Statistically, the homestanding Tigers dominated almost everywhere but the scoreboard. The offense rolled up 508 yards and 30 first downs. The defense held Auburn to just 287 and 16. Four of Burrow’s receivers caught at least eight balls, led by Ja’Marr Chase’s 123 yards on 8 grabs. Auburn had one player with four catches and another with three; the rest, one or two apiece. LSU went three and out once before two clock-milking drives late in the fourth; Auburn went three and out six times, including four straight possessions in the third and fourth quarters.

But stats only tell part of the story. LSU, who had trailed for just 10:32 all season, was behind for more than 20 minutes against Auburn. The visiting Tigers used a new, previously-unseen defensive scheme – two stacked linebackers behind three down linemen – to slow down LSU early. Then, the visitors took advantage of LSU penalties and a muffed punt to score 10 points on drives that needed just 64 yards combined. 

Add in just 29 first half rushing yards, two stuffed fourth down attempts, and the first scoreless red zone trip of the season for LSU, and the odds seemed intent on stacking in Auburn’s favor. It wasn’t the first time LSU was on the ropes all season, but it was the most wobble their knees had shown. 

“I think a lesser team would not have won that game tonight,” said Orgeron. “Adversity hit us. We weren’t playing very well in the first half. They got up ahead, but our guys kept on fighting.”

Adversity wasn’t the only thing that hit LSU. Somewhere near the 25-yard line closest to the south end zone, there may remain bits of Burrow’s helmet where an Auburn defender’s shoulder collided with the quarterback’s head in the first half.

As ever, Burrow popped up from the hit like a bop bag, connecting on five of his next six passes for 78 yards and a touchdown to retake the lead. 

“If your quarterback shows toughness like that, it can get a team going,” Burrow said. “It’s what I try to do every day: in the weight room, on the field, taking hits, getting right back up. If you lay down on the field and don’t hop right back up, it shows your team you’re not into it.”

“He’s got that linebacker mentality,” Orgeron added. 

On the other side of the ball, LSU’s defense laid plenty of licks of their own. Dave Aranda‘s defense harassed freshman quarterback Bo Nix into a 15-of-35 for 153 yard night, intercepting him once and sacking him three times. Auburn entered the game averaging 240 yard per game on the ground. They managed just 130 against LSU, 111 of which came on the final run of the first half and the first run of the second half. 

“When our defense plays like that,” Burrow said, “no one is going to beat us.”

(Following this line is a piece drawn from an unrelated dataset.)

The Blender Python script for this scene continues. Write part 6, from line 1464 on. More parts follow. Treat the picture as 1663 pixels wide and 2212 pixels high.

As the defense stacked three-and-outs in the third and fourth quarters, the offense took to the ground, picking up 158 rushing yards in the second half, including a four-play, four-run, 45-yard drive to re-take the lead with less than five minutes left in the third quarter. 

“They were daring us to run the ball,” said center Lloyd Cushenberry. “We felt like we needed to get it going.”

“Everybody talks about our pass game, but I think our run game really opens up the rest of our offense,” Burrow added. “We start running the ball like we did in the second half, people play us honest, and our play action starts opening up. They have to play more vanilla defenses. They can’t give us the stuff they gave us in the first half.”

In a season marked by a new-school offensive approach, LSU won Saturday with an old-school mentality. Sure, the modernity was still there – the bunch sets and the check-with-mes and Burrow slinging the rock all over the field (his 32 completions and 42 attempts were both the most by an LSU quarterback in Orgeron’s tenure). 

But underlying it all was a lumberjack mentality tight end Thad Moss hammered on in the postgame locker room.

“It was a fight today,” said Moss, who added a heavy dose of run blocking to his seven catches and 45 yards receiving. “A four quarter fight….We know how to win a gritty game. We know how to keep chopping wood.”

If Edwards-Helaire goes back to the summer to find that mentality’s origin, Burrow goes back further. He remembers beating Auburn 21-19 in Jordan-Hare. He remembers losing to Florida in Gainesville, a game-ending pick six that still haunts him, or falling to Texas A&M after seven overtimes in College Station. The fires of those defeats forged something in him, something in this team, something they showed at times this year, in between the fireworks and flash, but something they put on full, mud-coated display Saturday. 

“We’ve faced a lot of adversity as a team the last two years,” Burrow said. “That was the starting point for this team, building that comradery, building that toughness it takes to win in these SEC games. I think it started last year.”

This year, it means 8-0. It means three wins over top-10 teams in eight weeks, a first in SEC history. It means a No. 2 ranking in the polls that could be even higher come Sunday.

All that means nothing to Orgeron. All Saturday means to him is he’s got a gritty team. He’s got a group that’s turned pain – whether it’s from last season or last summer – into eight wins, and, just maybe, a few more to come. 

“It was a gut check tonight,” Orgeron said. “Our guys have grit. Our guys have character. Those guys stick together. They didn’t want to be denied tonight.”